The slices form a 3D map with the ability to resolve internal tissue details as small as half a millimeter.
Wow.
Less than a dozen of these systems operating at full speed can do a full body scan of every, their goal is a fleet of 50,000 of these scanners capable of a billion scans a month.
That's basically everyone on earth.
You're saying potentially we could pivot this into more chip fabrication capacity.
Yeah, sorry.
We can make way more money just making more chips.
Well, let's go through some more of the reactions.
Mid-journey launching an ultrasound scanner is such a clear example of freedom enjoyed by bootstrap companies that VC-backed companies would never have.

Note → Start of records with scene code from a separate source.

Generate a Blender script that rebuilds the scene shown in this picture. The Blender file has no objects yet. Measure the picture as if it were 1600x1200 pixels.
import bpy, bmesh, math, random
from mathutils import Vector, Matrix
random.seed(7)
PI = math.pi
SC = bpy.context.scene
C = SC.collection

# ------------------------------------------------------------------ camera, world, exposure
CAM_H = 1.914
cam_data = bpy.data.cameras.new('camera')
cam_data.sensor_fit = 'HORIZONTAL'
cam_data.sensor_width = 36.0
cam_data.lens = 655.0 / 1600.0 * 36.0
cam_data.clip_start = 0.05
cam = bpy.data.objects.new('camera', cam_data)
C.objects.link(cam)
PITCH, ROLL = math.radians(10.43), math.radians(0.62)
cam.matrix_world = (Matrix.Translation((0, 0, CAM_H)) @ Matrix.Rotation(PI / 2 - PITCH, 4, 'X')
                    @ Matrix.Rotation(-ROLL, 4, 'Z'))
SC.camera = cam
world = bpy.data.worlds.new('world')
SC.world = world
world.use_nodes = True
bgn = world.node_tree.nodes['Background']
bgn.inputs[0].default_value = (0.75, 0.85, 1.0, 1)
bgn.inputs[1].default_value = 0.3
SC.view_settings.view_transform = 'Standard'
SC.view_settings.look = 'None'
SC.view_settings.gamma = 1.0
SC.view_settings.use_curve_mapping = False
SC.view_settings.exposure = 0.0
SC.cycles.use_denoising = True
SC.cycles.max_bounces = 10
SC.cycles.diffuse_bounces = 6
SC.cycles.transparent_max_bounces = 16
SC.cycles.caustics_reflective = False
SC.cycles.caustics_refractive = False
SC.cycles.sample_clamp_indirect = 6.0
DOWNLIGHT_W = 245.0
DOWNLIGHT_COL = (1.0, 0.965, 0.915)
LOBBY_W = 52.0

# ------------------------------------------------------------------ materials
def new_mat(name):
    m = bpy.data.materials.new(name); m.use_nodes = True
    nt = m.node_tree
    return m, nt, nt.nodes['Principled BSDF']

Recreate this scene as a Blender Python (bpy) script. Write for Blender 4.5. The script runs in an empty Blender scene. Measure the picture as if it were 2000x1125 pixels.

Only time will tell if it's the right bet, but such bold bets require ownership and a kind of devil-may-care attitude.
That's somewhat true, but the counter to all that is like the Elon Musk projects and a variety of founders.
And specs.
and specs, but also, you know, like Sam Allman has done this too, where it's like, okay, there's a new idea, get a new team, fund it, and it's on the side.
Like there are a variety of entrepreneurs that are playing the VC game, marshalling capital, and then have the permission to work on crazy stuff, like a mass driver on the moon, et cetera.
But in general, I agree with this point that a lot of founders get locked in a VC space
loop of you got to raise money every 18 months, you got to hit the core KPI, you don't have the time or cash flow because you're win, win, win, fight, fight, fight.
And it's very, very interesting and such a narrative violation that Midjourney has become such a machine financially in, you know, people would say it's a commodity market.
People would say it's a highly competitive market.